→ **Task description**:
Locate the word "Treat" in the material, then show every line that holds it.
[Start Entries shown]
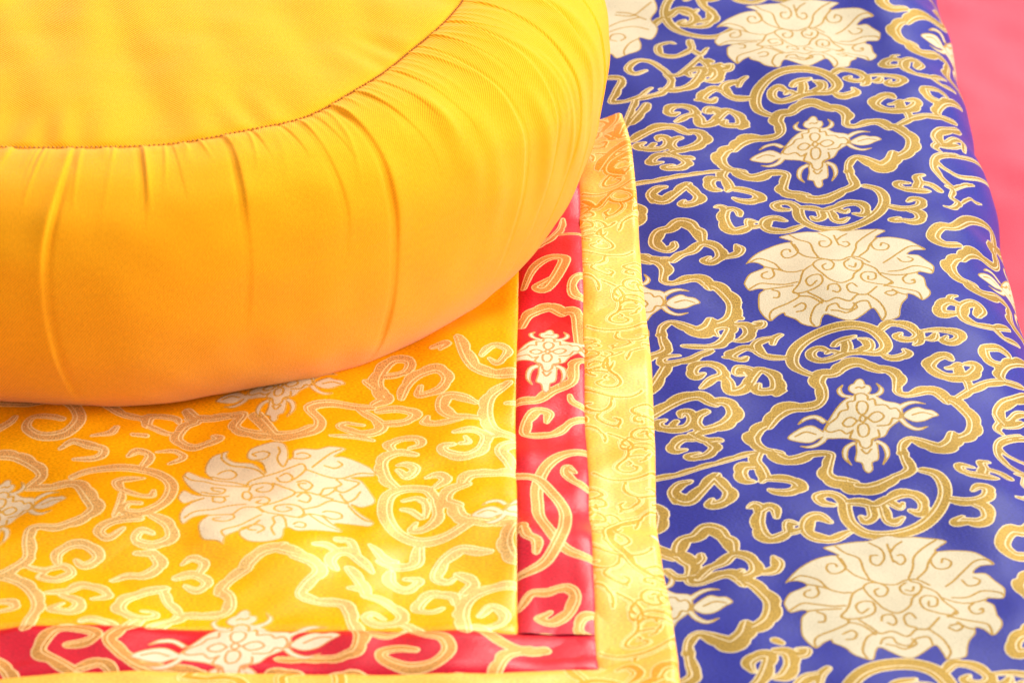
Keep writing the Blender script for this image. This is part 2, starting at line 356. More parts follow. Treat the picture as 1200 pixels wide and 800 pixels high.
# ---- the yellow and red patchwork brocades
YEL = parse('''
r0 a -30,300,26 60,305,28 130,340,26 165,380,24 115,420,22
r0 a 110,425,20 200,430,22 290,428,26 335,460,28
r0 a 320,450,26 350,490,32 375,530,32 340,560,28
r0 a 350,555,26 290,580,28 220,596,22 130,596,22 112,640,26 110,700,26 40,745,28 -30,765,28
rR a 285,402,18 370,372,24 500,360,28 600,368,28 662,405,26 668,450,26 635,510,26 560,552,26 488,548,22 500,520,16 545,515,14
r0 a 560,400,10 500,408,22 460,425,22 470,455,20 520,475,18 590,478,16 600,450,8
r0 a 480,480,16 470,520,16 450,560,14
rL a 545,572,22 440,580,24 388,612,22 420,638,20 482,608,10
rR a 600,560,24 658,588,26 668,628,26 600,652,24 530,642,22 552,612,16 595,615,8
r0 a 530,682,14 600,680,22
rR a 600,680,25 625,722,28 560,762,26 490,762,20 440,782,16
rR a 500,312,8 540,290,20 585,300,20 560,345,18
rR a 610,286,5 680,280,14 715,302,16 660,328,10
rR a -20,118,26 80,118,26 200,118,30 285,145,28 312,200,26 260,247,26 160,252,22 105,220,20 130,182,18 200,190,18 245,202,6
r0 a -10,210,22 40,190,20 60,170,14
r0 a 420,130,26 480,155,24 560,165,22
rR a 570,195,20 590,150,24 680,152,20 700,170,10
r0 a 570,190,18 640,212,18 670,215,8
rR a 840,230,18 850,245,22 760,268,22 690,235,24 720,185,24 765,160,26 730,122,26
r0 a 740,150,24 820,152,28 900,150,26
rL a 880,150,24 945,155,24 915,200,24 970,232,26 1060,247,28 1160,240,26 1220,210,24
r0 a 360,255,8 430,240,18 455,208,14
r0 a 520,235,12 570,232,14
rR a 235,292,6 290,272,16 350,288,20 405,300,18 380,326,18 290,332,12
rR c -20,310,26 90,350,28 152,420,30 160,490,30 110,590,28
rR c 195,408,14 280,400,24 350,370,28 430,390,28 460,425,22 395,442,12
rR c 270,420,22 340,465,30 300,512,30 225,500,24 265,468,10
rR c -20,430,22 50,440,26 60,470,22 -10,485,16
rR c 240,270,22 245,235,24 300,205,26 370,208,26 420,250,26 360,282,24 320,262,12
rL c 110,290,14 190,305,20 270,285,22 300,320,24 240,350,26 170,335,20 200,310,12
rR c 775,275,10 820,255,20 868,275,22 850,312,20
rR c 750,330,24 830,318,28 882,352,24 840,382,22 788,365,8
rL c 700,375,26 600,400,28 528,440,30 508,495,30 570,532,28 645,522,24 662,488,12 610,490,8
r0 c 695,385,22 715,430,24 760,475,24
rL c 640,575,24 720,535,28 780,490,28
r0 c 760,490,26 840,490,28 930,490,28 975,465,28 975,420,26 935,382,28
r0 c 930,395,28 970,350,30 1050,312,30
r0 c 1030,320,30 1110,262,34 1200,248,34 d 110,255,34 190,280,32
r0 d 170,285,30 250,310,34 270,345,30 215,390,28 195,430,26 280,452,26 370,462,28 405,510,30
r0 d 400,490,28 415,560,28 450,620,34 430,680,32 380,700,28
r0 d 400,690,28 340,705,28 250,700,26 100,705,26
r0 c 600,545,26 500,610,32 470,650,32 530,705,32
r0 c 510,690,30 600,742,30 760,752,28 860,765,28 900,820,28
rR c 350,560,20 400,553,24 510,578,14
rL c 290,662,24 380,650,28 412,622,26 340,600,28 250,595,30 188,640,32 168,682,32 240,722,30 300,755,30
r0 c 340,745,26 430,730,28 490,765,26
r0 c -20,700,30 30,740,30 60,790,30
r0 d 250,232,14 300,228,22 340,245,20
rR d 335,320,22 318,290,24 345,255,28 400,250,28 450,285,26 495,325,12
r0 d 350,200,22 400,205,22 425,250,20
rR d 400,315,26 450,380,28 470,420,28
r0 d 440,400,26 395,400,12
rR d 470,430,26 560,450,30 625,505,30 600,555,30 520,562,28 468,530,26 500,508,14 545,530,8
rR d 485,215,10 525,250,24 560,275,26 600,268,12
rR d 530,280,22 600,292,28 680,275,30 690,220,28
rL d 570,320,24 570,355,28 610,380,26 655,380,24 695,345,20 635,338,12
rR d 1000,250,16 960,245,22 870,235,28 800,270,28 768,330,28 815,352,20 845,332,10
r0 d 870,320,30 925,360,30 890,400,26
rL d 850,442,20 835,412,26 750,400,28 698,440,28 692,478,26 750,488,22 795,465,10
rR d 890,600,32 875,500,34 905,430,34 1000,390,32 1120,385,30
rR d 980,575,18 1040,550,24 1060,500,26 1000,470,24 955,512,18
o0 d 950,580,34 1050,640,34 1150,662,32 1230,650,30
rR d 640,570,24 720,618,30 800,640,32 822,690,32 760,742,32 650,752,32 555,722,30 535,690,26 600,676,26 680,688,10
rR d 495,612,26 560,622,24 625,600,12
r0 d 1005,780,28 1070,690,30 1170,650,30
r0 d 30,800,28 80,760,28 180,770,26 200,810,26
r0 d 270,790,26 400,770,28 560,800,28
r0 d 800,800,26 900,785,26 1000,795,26
rR j 590,595,30 480,640,33 350,650,35 250,600,35 203,520,35 215,430,35 290,392,32 390,400,30 430,440,26
rR j 435,455,22 450,540,30 400,590,30 330,595,22 345,560,10
r0 j 385,450,18 395,500,18 390,540,16
r0 j 290,450,16 350,440,20 380,460,18
r0 j 285,495,18 325,505,20 370,540,16
rL j 440,395,22 485,360,30 450,335,26 395,342,14
rR j 815,200,30 745,240,34 775,290,30 795,320,28
rL j 815,342,34 700,347,34 600,350,36 560,385,32
rL j 575,395,32 500,420,36 478,470,38 535,505,34
rL j 525,500,34 550,560,40 625,590,34
rL j 600,578,34 700,597,34 815,588,32
rL j 800,610,32 760,680,36 785,740,34 830,765,30
rL j 320,215,12 368,200,22 350,168,26 270,168,28 222,200,28 245,232,18
rL j 345,245,20 260,235,28 188,270,30 200,340,32 245,382,28
rR j 265,310,18 305,338,24 342,305,26 300,285,20 262,290,10
rR j 528,160,20 620,153,28 672,182,28 650,240,30 580,268,30 490,252,28 470,225,22 520,218,10
r0 j 555,215,14 590,210,18 575,185,12
r0 j 675,185,18 760,168,18
rR b 565,195,18 588,150,24 640,118,26 715,108,26 748,142,24 715,178,24 640,188,18 640,160,8
rR b 500,205,28 470,140,28 530,75,26 600,78,24 580,115,18 480,128,12
rR b 690,42,14 745,32,20 720,50,10
rR b 795,10,24 830,80,28 900,122,28 1030,138,28
r0 b 880,70,14 930,30,20 985,50,20 950,95,16 910,80,10
rL b 980,165,24 910,215,28 898,290,28 930,352,30 1030,378,28
r0 b 980,245,14 1030,245,18
rR b 858,235,10 810,212,24 740,205,28 730,245,28 770,285,26 870,302,22
rL b 790,305,22 720,312,26 660,300,22 670,272,12
rL b 400,250,16 450,275,22 490,315,26 430,352,28 335,330,22 350,308,12 415,312,6
r0 b 480,250,22 560,238,28 620,255,26 590,290,24 500,302,24
r0 b 290,372,8 380,368,18 455,378,14
rL b 0,300,30 80,385,26 150,385,26 230,360,24 250,310,24 210,270,24 300,240,24 400,240,24 450,240,20
r0 b 440,150,26 510,190,28 470,225,26
''', mat=False)
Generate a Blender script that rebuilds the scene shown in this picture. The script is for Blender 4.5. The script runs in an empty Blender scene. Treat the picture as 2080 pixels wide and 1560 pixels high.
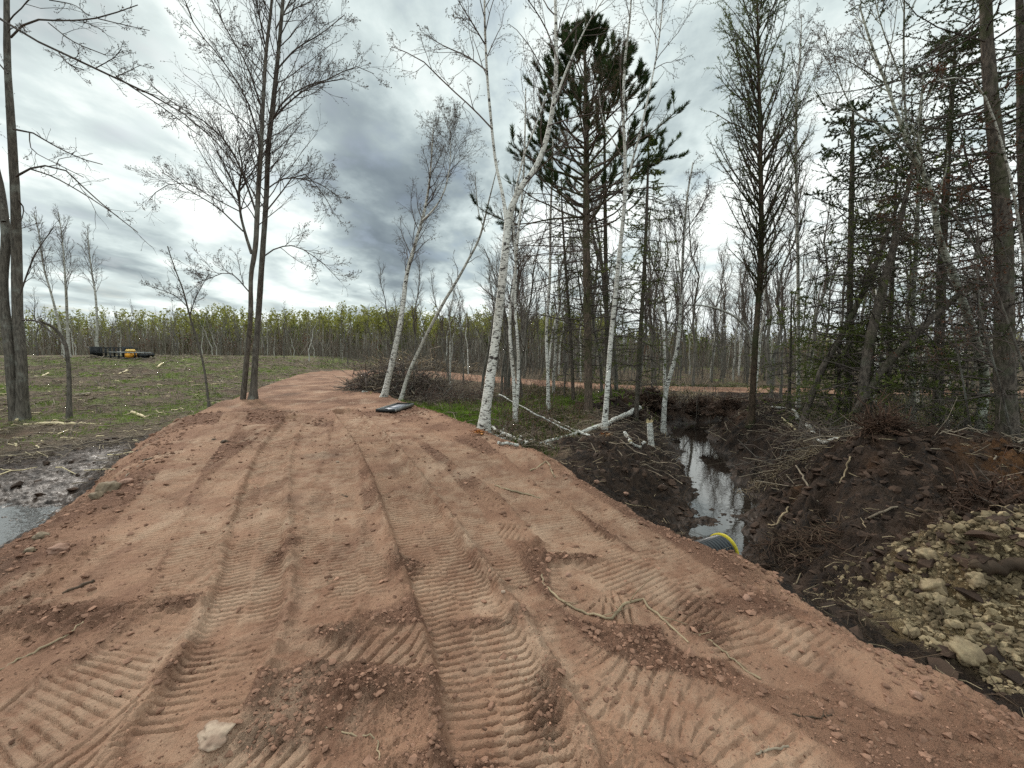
[End Entries shown]
→ **Solution to this task**:
Keep writing the Blender script for this image. This is part 2, starting at line 356. More parts follow. Treat the picture as 1200 pixels wide and 800 pixels high.
Generate a Blender script that rebuilds the scene shown in this picture. The script is for Blender 4.5. The script runs in an empty Blender scene. Treat the picture as 2080 pixels wide and 1560 pixels high.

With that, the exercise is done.